Inglewood Unified’s school board and superintendent were stripped of their decision-making authority in 2012 when they requested a $55 million loan from the state to avoid bankruptcy. The district’s financial troubles were brought on by a combination of mismanagement and a state fiscal crisis.

Since then, the state-run district has also been plagued by leadership turnover: Melendez de Santa Ana will be the district’s fifth trustee in five years. 

Previous trustees, Torlakson said, have moved Inglewood's budget out of a deep red zone – though the district continues to face financial challenges caused as families have fled the district. Now, Melendez de Santa Ana's charge is to boost the district's dwindling enrollment numbers and lagging academic performance. 

“She’s well aware of all of the challenges, including our goals to improve academic outcomes and to give parents choices so they want to stay in the Inglewood school district,” Torlakson said.

The most recent state trustee, Vince Matthews, left in March – a year and a half after his appointment – to accept the position of superintendent of San Francisco schools. He was unable to stem the student enrollment drop that’s been plaguing the school district for years. According to the California Department of Education, student enrollment at Inglewood schools has dropped 12 percent in the last five years, that’s three times the percentage of L.A. County’s drop in the same time period.

Student enrollment dropped nearly 600 students in the most recent year. That represents about $6 million in lost state funding. 

In her new job, Melendez de Santa Ana may also oversee layoffs. A June, 2017 letter from the financial office of the L.A. County Office of Education advised the school district that it faced a nearly $5 million deficit in the coming year.

The teachers union is worried about those potential layoffs.

“She will need to listen to all stakeholders,” said Kelly Iwamoto, the president of the Inglewood Teachers’ Association.

Iwamoto agrees that slowing the exodus of students will require supporting current programs such as new dual language programs and improving the district’s struggling high schools.

“The next state administrator has to be somebody that is resilient, because you have to be here for the long haul,” Iwamoto said. Previous Inglewood state-appointed trustees have served for about two years or less, either because of resignation or to take another job.

State officials must sign off on Inglewood’s fiscal and academic improvements before the trustee hands back local control to the school board and a superintendent.

Previous state appointed trustees spent $29 million of a $55 million loan requested from the state. The state will hand back local control when the school district’s finances and academics have been stabilized.
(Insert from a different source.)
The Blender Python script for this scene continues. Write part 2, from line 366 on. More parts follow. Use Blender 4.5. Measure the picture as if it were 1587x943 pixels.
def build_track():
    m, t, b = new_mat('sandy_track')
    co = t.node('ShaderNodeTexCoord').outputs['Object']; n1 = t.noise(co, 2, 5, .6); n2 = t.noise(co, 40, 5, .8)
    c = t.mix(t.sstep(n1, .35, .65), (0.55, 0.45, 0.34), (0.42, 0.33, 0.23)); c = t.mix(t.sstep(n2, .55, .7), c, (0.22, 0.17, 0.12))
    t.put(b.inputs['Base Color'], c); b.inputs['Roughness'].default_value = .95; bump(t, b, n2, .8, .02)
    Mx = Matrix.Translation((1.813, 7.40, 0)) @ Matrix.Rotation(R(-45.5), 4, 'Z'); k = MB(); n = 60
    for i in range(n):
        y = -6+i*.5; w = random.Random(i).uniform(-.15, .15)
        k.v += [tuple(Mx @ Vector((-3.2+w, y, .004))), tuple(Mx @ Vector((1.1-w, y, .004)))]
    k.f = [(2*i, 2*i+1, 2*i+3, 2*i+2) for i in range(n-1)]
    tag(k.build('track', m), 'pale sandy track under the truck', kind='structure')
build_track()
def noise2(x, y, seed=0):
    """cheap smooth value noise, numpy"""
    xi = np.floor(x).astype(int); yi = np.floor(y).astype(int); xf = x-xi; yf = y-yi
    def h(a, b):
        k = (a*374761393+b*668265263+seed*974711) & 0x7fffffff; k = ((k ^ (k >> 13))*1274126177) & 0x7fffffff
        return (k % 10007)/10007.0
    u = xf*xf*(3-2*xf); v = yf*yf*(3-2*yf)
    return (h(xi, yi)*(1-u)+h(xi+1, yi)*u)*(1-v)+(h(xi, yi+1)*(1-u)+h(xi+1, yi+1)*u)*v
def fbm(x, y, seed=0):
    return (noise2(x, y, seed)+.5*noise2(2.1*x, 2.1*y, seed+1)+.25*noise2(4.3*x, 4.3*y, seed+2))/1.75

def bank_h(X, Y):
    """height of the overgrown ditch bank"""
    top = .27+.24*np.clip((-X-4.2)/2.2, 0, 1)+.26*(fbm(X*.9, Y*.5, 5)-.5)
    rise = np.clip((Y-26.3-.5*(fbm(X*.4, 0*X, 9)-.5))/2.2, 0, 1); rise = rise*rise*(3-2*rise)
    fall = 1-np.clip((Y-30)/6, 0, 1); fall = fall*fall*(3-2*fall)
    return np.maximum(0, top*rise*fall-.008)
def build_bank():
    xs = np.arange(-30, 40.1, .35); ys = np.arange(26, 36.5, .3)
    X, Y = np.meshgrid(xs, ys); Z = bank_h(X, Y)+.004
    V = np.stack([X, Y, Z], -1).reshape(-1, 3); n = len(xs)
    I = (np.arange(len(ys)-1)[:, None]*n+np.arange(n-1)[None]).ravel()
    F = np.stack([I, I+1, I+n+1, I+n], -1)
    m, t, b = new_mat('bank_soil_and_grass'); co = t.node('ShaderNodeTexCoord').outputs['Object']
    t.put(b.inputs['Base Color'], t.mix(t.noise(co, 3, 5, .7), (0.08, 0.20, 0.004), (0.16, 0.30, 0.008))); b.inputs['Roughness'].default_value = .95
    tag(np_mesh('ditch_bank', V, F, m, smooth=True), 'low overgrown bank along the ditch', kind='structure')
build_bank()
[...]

The school district is paying $1.8 million yearly to pay back that loan. The state estimates those payments to go through 2033.

Current Inglewood school officials think Melendez de Santa Ana’s experience running a variety of L.A. county schools will make the difference.

“I think she can help get the word out there. One of the assets that she brings is that she has a strong local network. She’s here in Los Angeles, she’s familiar with the communities,” said D’Artagnan Scorza, a member of the school board whose third grade son attends Inglewood schools.

Scorza predicts the school district can exit state takeover in three years.

Melendez de Santa Ana is also a trustee of the California State University. She is the first Mexican American to head that school district in recent memory. In recent decades demographic shifts in Inglewood have led the city from a majority African American to a majority Latino population.

Inglewood Unified is one of four school districts currently under state takeover by the state, and the only one in Southern California.

Melendez de Santa Ana has worked at L.A. Unified since 2014. Currently she oversees L.A. Unified’s powerful office of educational services. That unit oversees the running of six divisions in the school district, including transportation, food services and procurement.